Utah legislator fails to convince those back home Voters believe she knew about husband's activities

November 21, 1995|By NEW YORK TIMES NEWS SERVICE

WASHINGTON -- Rep. Enid Greene Waldholtz's assertions that she is the innocent victim of a duplicitous husband are not convincing the voters back home.

Recent polls conducted by her hometown newspapers in Utah show that those surveyed in Salt Lake City believe overwhelmingly that Mrs. Waldholtz, a former corporate lawyer, was fully aware of the financial problems for which she is now blaming her husband.

But, in a seeming contradiction, the polls also say that people do not want her to resign -- they just do not want her to run for re-election next year.

As the widening financial mess engulfed Mrs. Waldholtz, a freshman Republican, last week, she said she would not resign. So far, she has blamed her troubles on her husband, who is suspected of writing bad checks, manipulating accounts and mismanaging money in her campaign, her office and her personal life.

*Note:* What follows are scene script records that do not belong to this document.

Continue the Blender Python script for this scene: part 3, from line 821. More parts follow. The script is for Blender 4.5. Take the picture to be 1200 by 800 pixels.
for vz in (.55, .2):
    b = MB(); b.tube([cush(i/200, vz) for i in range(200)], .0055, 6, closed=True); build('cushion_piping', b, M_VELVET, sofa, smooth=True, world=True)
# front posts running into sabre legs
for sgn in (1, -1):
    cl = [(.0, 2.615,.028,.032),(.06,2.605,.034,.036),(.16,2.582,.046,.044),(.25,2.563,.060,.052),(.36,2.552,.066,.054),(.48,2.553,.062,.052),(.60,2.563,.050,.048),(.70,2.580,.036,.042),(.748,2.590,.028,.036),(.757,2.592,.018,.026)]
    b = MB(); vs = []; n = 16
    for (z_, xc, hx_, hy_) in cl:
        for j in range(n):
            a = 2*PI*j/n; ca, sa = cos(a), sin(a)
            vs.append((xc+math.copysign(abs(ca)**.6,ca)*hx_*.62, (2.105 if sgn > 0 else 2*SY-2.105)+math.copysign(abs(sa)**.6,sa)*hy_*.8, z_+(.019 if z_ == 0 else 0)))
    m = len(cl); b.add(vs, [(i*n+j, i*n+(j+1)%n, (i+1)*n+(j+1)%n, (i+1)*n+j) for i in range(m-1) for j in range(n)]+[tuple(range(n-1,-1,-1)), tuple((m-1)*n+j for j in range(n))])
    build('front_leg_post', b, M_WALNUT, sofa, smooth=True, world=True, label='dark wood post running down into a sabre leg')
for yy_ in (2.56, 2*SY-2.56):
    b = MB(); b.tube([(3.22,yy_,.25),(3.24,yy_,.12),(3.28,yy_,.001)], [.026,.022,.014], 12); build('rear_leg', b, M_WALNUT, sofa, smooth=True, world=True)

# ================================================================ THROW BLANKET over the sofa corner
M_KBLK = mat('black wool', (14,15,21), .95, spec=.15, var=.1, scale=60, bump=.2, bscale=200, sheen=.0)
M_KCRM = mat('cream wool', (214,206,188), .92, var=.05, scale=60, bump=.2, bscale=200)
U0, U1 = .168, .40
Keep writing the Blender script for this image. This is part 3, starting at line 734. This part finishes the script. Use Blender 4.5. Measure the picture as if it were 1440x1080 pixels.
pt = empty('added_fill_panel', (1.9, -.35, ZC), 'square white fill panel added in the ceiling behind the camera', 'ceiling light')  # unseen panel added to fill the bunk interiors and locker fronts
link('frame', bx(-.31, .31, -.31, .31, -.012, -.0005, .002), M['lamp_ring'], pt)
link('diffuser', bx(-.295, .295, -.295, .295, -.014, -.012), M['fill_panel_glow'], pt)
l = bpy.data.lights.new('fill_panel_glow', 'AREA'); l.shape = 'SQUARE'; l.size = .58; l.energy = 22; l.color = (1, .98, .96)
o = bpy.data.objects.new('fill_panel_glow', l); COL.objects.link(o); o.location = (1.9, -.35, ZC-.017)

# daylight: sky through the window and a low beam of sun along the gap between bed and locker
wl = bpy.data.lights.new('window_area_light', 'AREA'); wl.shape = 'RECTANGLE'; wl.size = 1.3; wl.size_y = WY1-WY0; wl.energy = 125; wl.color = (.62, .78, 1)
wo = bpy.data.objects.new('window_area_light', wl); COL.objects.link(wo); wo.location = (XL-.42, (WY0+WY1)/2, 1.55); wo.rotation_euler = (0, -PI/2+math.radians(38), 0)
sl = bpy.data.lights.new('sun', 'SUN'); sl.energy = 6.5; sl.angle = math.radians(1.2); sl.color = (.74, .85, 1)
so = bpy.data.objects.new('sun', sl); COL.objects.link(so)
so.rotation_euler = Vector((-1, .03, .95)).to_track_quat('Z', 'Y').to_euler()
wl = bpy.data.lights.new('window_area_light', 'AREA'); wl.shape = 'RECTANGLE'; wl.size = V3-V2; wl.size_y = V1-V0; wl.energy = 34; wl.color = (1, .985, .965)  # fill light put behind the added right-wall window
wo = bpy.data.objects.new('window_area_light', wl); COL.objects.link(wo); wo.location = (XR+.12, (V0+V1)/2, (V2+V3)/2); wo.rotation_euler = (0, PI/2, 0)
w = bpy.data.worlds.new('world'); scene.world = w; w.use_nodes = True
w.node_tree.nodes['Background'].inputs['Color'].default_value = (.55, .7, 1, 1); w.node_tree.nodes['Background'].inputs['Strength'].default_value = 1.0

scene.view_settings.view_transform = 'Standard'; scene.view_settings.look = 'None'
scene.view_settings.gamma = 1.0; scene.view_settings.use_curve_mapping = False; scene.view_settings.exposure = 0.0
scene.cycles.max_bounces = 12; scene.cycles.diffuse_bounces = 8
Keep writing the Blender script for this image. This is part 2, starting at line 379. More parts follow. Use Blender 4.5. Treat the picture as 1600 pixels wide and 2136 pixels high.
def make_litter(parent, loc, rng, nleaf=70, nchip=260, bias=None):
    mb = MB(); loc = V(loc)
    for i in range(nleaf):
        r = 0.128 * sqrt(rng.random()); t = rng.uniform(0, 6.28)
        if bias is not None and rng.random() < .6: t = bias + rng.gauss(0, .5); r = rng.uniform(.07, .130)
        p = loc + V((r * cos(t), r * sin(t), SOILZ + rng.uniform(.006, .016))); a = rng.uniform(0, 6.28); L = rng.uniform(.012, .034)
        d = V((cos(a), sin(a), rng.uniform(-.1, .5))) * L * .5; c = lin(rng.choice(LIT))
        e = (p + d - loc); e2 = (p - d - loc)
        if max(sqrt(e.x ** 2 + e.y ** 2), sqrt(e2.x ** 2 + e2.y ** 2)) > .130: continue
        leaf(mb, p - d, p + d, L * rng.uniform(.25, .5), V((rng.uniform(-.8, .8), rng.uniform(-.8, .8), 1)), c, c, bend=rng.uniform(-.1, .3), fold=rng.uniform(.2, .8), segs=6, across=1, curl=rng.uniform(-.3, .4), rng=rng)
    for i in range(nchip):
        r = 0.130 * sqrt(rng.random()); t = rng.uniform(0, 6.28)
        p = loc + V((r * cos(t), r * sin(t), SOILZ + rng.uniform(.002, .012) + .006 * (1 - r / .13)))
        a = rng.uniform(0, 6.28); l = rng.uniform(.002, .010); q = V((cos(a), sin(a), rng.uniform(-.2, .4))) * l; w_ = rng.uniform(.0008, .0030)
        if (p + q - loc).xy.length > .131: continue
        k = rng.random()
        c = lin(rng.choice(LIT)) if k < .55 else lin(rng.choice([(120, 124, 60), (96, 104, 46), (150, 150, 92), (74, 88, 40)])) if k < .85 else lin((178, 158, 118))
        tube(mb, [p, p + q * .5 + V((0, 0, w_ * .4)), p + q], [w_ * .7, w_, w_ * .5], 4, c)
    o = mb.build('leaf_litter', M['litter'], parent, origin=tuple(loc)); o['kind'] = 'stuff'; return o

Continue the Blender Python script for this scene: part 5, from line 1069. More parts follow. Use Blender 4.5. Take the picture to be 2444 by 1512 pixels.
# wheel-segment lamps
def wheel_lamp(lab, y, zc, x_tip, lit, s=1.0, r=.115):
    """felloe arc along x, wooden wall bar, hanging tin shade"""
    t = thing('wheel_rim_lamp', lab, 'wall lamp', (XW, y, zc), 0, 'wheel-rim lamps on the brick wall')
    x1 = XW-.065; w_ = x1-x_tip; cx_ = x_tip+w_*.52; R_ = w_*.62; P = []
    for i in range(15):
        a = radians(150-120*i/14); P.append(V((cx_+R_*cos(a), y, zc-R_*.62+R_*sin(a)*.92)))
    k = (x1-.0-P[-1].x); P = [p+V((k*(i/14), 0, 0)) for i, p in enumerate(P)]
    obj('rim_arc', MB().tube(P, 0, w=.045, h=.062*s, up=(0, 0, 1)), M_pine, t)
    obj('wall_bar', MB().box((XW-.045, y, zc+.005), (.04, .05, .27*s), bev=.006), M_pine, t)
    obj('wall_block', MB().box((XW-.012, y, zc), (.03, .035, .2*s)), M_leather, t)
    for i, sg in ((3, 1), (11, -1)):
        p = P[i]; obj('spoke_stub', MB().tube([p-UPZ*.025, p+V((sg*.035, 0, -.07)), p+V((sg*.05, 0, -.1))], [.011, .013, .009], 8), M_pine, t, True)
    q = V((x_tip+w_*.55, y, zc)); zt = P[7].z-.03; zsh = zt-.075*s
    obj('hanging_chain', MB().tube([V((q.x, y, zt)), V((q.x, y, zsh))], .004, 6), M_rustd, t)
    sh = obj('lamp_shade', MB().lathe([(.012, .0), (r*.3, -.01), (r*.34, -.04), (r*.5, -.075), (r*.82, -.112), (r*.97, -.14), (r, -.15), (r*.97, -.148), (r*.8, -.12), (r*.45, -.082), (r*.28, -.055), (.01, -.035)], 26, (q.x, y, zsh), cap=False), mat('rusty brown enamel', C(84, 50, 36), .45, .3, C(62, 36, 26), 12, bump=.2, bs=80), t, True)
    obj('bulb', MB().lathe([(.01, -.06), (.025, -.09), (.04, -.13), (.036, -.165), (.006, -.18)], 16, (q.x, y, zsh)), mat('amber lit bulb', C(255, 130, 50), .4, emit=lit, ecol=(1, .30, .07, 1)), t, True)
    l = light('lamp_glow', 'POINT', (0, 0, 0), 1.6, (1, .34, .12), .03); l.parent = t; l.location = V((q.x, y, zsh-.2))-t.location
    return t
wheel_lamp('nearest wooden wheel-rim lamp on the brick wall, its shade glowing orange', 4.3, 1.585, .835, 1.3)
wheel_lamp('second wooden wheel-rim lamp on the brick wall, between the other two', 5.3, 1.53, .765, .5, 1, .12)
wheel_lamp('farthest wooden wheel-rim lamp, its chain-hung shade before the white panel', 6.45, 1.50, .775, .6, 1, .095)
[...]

A majority of those surveyed in polls by the Deseret News of Salt Lake City and the Salt Lake Tribune said that they believed that Mrs. Waldholtz was probably or definitely not telling the truth, that she must share responsibility with her husband for the financial mess and that she could not be "an effective voice for Utah during the remainder of her term."

Mrs. Waldholtz filed divorce papers in Utah last Tuesday, just two days after her husband, Joe, 32, vanished. He surrendered Friday and is to appear tomorrow before a federal grand jury in Washington investigating a $1.7 million check-kiting scheme.